FXstreet.com (Barcelona) - Derek Halpenny, European Head of Global Markets Research at the Bank of Tokyo Mitsubishi UFJ notes that increased volatility was notable so far today during the Asian trading session with the Japanese yen joining the dollar in strengthening as risk aversion takes hold.

He notes that although Chairman Bernanke gave a dovish slant in his JEC testimony by stressing the risks associated with a premature end to QE3, there was also nothing in his testimony to contradict the growing market belief that QE3 may start to be tapered later this year, possibly in September or October. Halpenny sees that the FOMC minutes, released after that, then revealed “a number of participants” would consider starting tapering at the next meeting which led to a 14bp spike in US Treasury yields yesterday with the 10-year yield breaking back above the 2.00% mark. He adds, “The JGB 10-year yield then surged and hit the 1.0% level today but has since retraced as Japanese equity markets plunge.”

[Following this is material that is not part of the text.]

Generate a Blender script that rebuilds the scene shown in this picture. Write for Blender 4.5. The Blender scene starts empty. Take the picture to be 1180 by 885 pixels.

Further, he notes that the Nikkei 225 closed 7.3% down on the day with all sectors sharply lower on the day – the Financial Index is 10% lower in part over the increased volatility in the JGB market. He writes, “We all really shouldn’t be too surprised with this. The decision of the BOJ to undertake such an unprecedented amount of asset purchases is inevitably going to result in increased volatility. The Nikkei 225 is 80% higher since mid November 2012 when the speculation about policy changes in Japan intensified. Massive gains on this scale will not be without episodes of volatility as market players lock in profits.”

He also believes that there are certainly implications for the yen also in that foreign investors over the same period have bought just over JPY 10trn worth of Japanese equities – with these purchases probably close to fully hedged, any sharp declines in the value of these holdings would leave foreign investors overhedged, resulting in the unwind of yen short positions. He writes, “Add to that the fact that increased volatility doesn’t help risk appetite and we may continue to see limited evidence of capital outflows from Japan. The latest weekly cross-border flow data to 17th May, released today, showed a net portfolio inflow to Japan totalling JPY 2,231bn. This upturn in volatility leaves the yen vulnerable to further near-term strength.”